Изучая мифологическую исгорию знакомой местности, вновь посвященный испытывает своего рода анамнез (anamnesis): он вспоминает о своем появлении на свет в первобытное время и о самых далеких своих деяниях: «В момент рождения человека тотемический предок, воплотившийся в новорожденном, совершенно „не помнит“ своего прежнего существования. Для него предыдущие месяцы были „сном и забвением“, Если он рождается мальчиком, старики позже посвятят его и вновь познакомят с древними церемониями, которые он сам установил во время своей прежней жизни». [111] Через инициацию посвящаемый открывает для себя, что он уже был здесь в начале; он был здесь в облике мифического предка. Узнавая о делах своего мифического предка, он узнает о собственном славном «предсуществовании». Наконец, его учат воспроизводить себя таким, каким он был ab origine, то есть он должен имитировать собственную первоначальную модель.
111
Ibid., p. 93.
У нас будет возможность снова вернуться к этой проблеме в ходе нашего исследования. Пока же представляется целесообразным указать на платоновскую структуру австралийской доктрины анамнеза. Как известно, для Платона изучение значит вспоминание; знать значит помнить [ср. «Менон», 81]. Между двумя существованиями на земле душа поглощает Идеи: она черпает в чистом и совершенном источнике знания. Но когда душа воплощается в новое земное существо, она пьет из источника Леты и забывает знания, которые она обрела в прямом взаимодействии с Идеями. Тем не менее это знание скрыто в том человеке, в которого воплотилась душа, и его можно раскрыть с помощью философских усилий. Физические объекты помогают душе уйти в себя и, через своего рода «возвращение», вновь открыть первоначальное знание и обладать тем, чем она владела во внеземном состоянии. Следовательно, смерть-это возвращение к первобытному и совершенному состоянию, которое периодически утрачивается через переселение души. [112]
112
M.Eliade, Myth and Reality (New York: Harper&Row, 1963), p. 124.
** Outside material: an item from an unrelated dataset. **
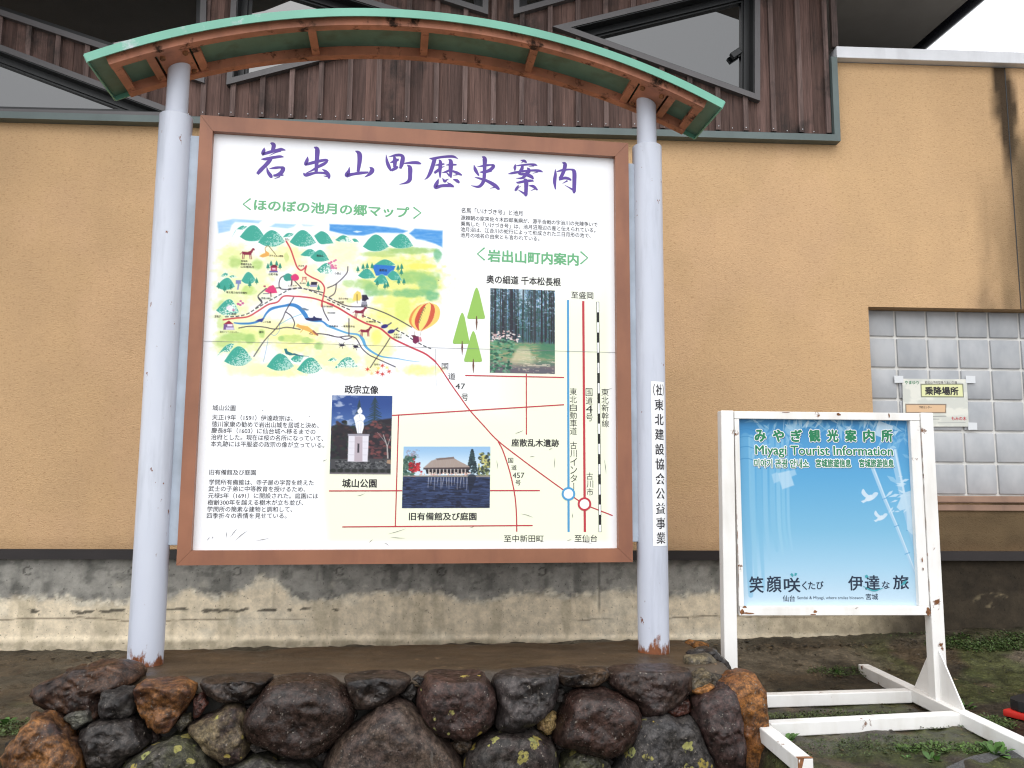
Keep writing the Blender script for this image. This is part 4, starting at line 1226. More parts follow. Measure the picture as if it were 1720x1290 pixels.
def paint_garden(c):
    X, Y = c.X, c.Y
    c.a = mixc(np.broadcast_to(np.array([150., 190, 226]), X.shape + (3,)).copy(), (206, 226, 240), sstep(0, 40, Y))
    r = random.Random(8)
    c.poly([(0, 54), (156, 52), (156, 114), (0, 114)], (40, 52, 84))
    c.a = np.where((Y > 56)[..., None], mixc(mixc(c.a, (66, 82, 122), .7 * sstep(.5, .62, fbm(X / 16, Y / 1.6, 220))), (24, 28, 46), .75 * sstep(.5, .62, fbm(X / 10, Y / 2.2, 221))), c.a)
    for i in range(90):
        c.blob(r.uniform(0, 20), r.uniform(18, 52), r.uniform(2, 5), r.uniform(2, 4), r.choice([(58, 96, 84), (44, 76, 70), (84, 112, 96)]), .9, .4, i % 7)
    for i in range(60):
        c.blob(r.uniform(4, 28), r.uniform(6, 20), r.uniform(1, 2.5), 1.4, (146, 140, 156), .6, .5, i % 7)
    for i in range(80):
        c.blob(22 + r.gauss(0, 6), 38 + r.gauss(0, 6), r.uniform(1.5, 3.5), r.uniform(1.2, 2.5), r.choice([(176, 40, 50), (206, 62, 66), (120, 36, 46)]), .9, .4, i % 7)
    for i in range(200):
        y = r.uniform(6, 50); w_ = (y - 4) / 46 * 11
        c.blob(123 + r.uniform(-w_, w_), y, 2.6, 2, r.choice([(40, 60, 66), (58, 80, 82), (30, 44, 52)]), .9, .4, i % 7)
    for i in range(120):
        c.blob(r.uniform(134, 156), r.uniform(12, 54), r.uniform(2, 4), r.uniform(2, 3), r.choice([(196, 190, 110), (120, 130, 84), (60, 72, 60), (44, 54, 54)]), .85, .4, i % 7)
    c.poly([(36, 39), (50, 26), (64, 21), (88, 20), (100, 27), (118, 36), (119, 40)], (166, 150, 142), 1, 1, lambda x, y: .85 + .3 * fbm(x / 1.2, y / 5, 222))
    c.poly([(58, 22), (90, 19), (91, 22), (60, 25)], (120, 104, 100)); c.poly([(36, 39), (119, 38), (120, 42), (36, 42)], (70, 60, 64)); c.poly([(40, 42), (118, 42), (116, 50), (42, 50)], (40, 36, 42))
    for x in np.arange(46, 116, 6.5):
        c.stroke([(x, 42), (x, 51)], (226, 214, 206), 1.6)
    for i in range(70):
        c.blob(r.uniform(30, 122), r.uniform(48, 53), 1.8, 1.3, r.choice([(232, 214, 200), (206, 150, 140), (246, 238, 230)]), .9, .4, i % 5)
    c.poly([(0, 53), (156, 53), (156, 56), (0, 55)], (150, 142, 132))
    for x in np.arange(46, 116, 5.2):
        c.stroke([(x + r.uniform(-1, 1), 57, 1.6), (x + r.uniform(-2, 2), 70 + r.uniform(0, 10), .6)], (196, 196, 208), 1, .7)
    c.stroke([(123, 58, 16), (120, 84, 3)], (24, 30, 46), 1, .7)
photo('garden_photo', [(678, 750), (823.7, 750), (822.6, 853), (675, 853.5)], 156, 112, paint_garden)

# lettering and road diagram
sh = Sheet(lambda x, y: tuple(board(x, y, POFF)), lambda u, v, l: sw(u, POFF - l, v))
# brush-written title: strokes of (x, y, width), each row measured in an enlargement of the photograph's title
def title(ox, oy, strokes):
    for i, st in enumerate(strokes):
        q = smooth([(ox + a * .0814, oy + b * .0814, max(w * 1.18, 6) * .0814) for a, b, w in st], 5)
        sh.strip(q, 1, 'purple', 0.0006 + 0.00007 * i)
title(420, 230, [
    [(418, 128, 12), (455, 140, 55), (490, 180, 75), (465, 290, 62)], [(295, 222, 8), (285, 280, 60), (262, 345, 60), (275, 352, 50), (420, 310, 55), (560, 272, 45), (650, 258, 50), (732, 275, 14)], [(640, 285, 30), (520, 325, 20), (400, 388, 5)],
    [(220, 460, 5), (320, 456, 50), (480, 425, 50), (620, 405, 45), (695, 415, 12)], [(440, 450, 50), (380, 520, 70), (300, 605, 65), (220, 685, 70), (150, 765, 50)],
    [(345, 618, 8), (370, 720, 50), (430, 808, 65), (458, 842, 20)], [(400, 655, 10), (520, 638, 45), (630, 630, 40), (685, 655, 70), (640, 740, 70), (545, 790, 50), (480, 795, 30)], [(560, 785, 40), (690, 790, 22)], [(620, 815, 25), (500, 868, 4)]])
title(420, 230, [
    [(1318, 208, 12), (1385, 260, 80), (1380, 450, 75), (1362, 742, 55)], [(1190, 405, 6), (1178, 480, 60), (1150, 555, 62), (1170, 565, 45), (1300, 530, 55), (1470, 490, 50), (1570, 478, 45), (1612, 500, 30)],
    [(1600, 505, 30), (1520, 560, 55), (1400, 620, 50), (1280, 690, 30), (1160, 745, 10)], [(1100, 742, 10), (1155, 785, 62), (1350, 742, 38), (1520, 745, 40), (1590, 770, 40)], [(1485, 668, 8), (1560, 710, 50), (1618, 790, 68), (1630, 862, 28)], [(1590, 815, 30), (1510, 805, 4)]])
title(560, 230, [
    [(450, 290, 8), (510, 320, 60), (542, 380, 85), (538, 520, 75), (508, 720, 50)], [(330, 618, 6), (318, 700, 50), (285, 780, 90), (300, 790, 70), (400, 768, 50), (560, 745, 52), (725, 732, 32)], [(745, 618, 8), (800, 680, 80), (750, 765, 55), (640, 832, 5)]])
title(560, 230, [
    [(1088, 368, 6), (1105, 500, 50), (1145, 610, 62), (1192, 702, 30)], [(1140, 412, 6), (1280, 380, 45), (1390, 378, 50), (1432, 430, 70), (1412, 550, 75), (1378, 655, 40)], [(1170, 535, 8), (1260, 500, 55), (1350, 465, 35)], [(1250, 400, 30), (1270, 480, 70), (1265, 625, 55)], [(1195, 695, 40), (1290, 640, 58), (1335, 615, 25)],
    [(1450, 548, 18), (1600, 532, 45), (1720, 532, 55), (1775, 545, 42), (1815, 560, 8)], [(1525, 580, 14), (1580, 640, 75), (1582, 800, 70), (1570, 890, 70), (1500, 945, 40), (1360, 980, 4)]])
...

Конечно, не может быть и речи об отождествлении австралийских верований и платоновской доктрины анамнеза. Но важно, что вера в постоянно происходящее воплощение предков в людей, животных, растения привела аранда к такой степени усложнения идеи анамнеза, что она очень приблизилась к платоновской. По мысли Платона, так же, как и по представлениям аранда, физические объекты помогают душе вспомнить ее истинную сущность. Разница, однако, вот в чем: по Платону, душа через смерть приходит к впитыванию (созерцанию) Идей и так приобщается к Знанию. У аранда же знание, утрачиваемое или обретаемое, имеет не философское, но мифологическое и «историческое» свойство: содержание открываемого в процессе инициации — это то, что инициируемый делал in illo tempore; он узнает не идеи, а свои собственные первобытные деяния и их значение. Определенные физические объекты (камни, чуринги и т. д.) предъявляются как доказательства прежнего славного существования неофитов на земле. По Платону же, физические объекты помогают душе восстановить знания своего внеземного состояния, Но как для Платона, так и для аранда, подлинный анамнез — это результат духовной деятельности; философии — для греческого философа, инициации — для австралийцев.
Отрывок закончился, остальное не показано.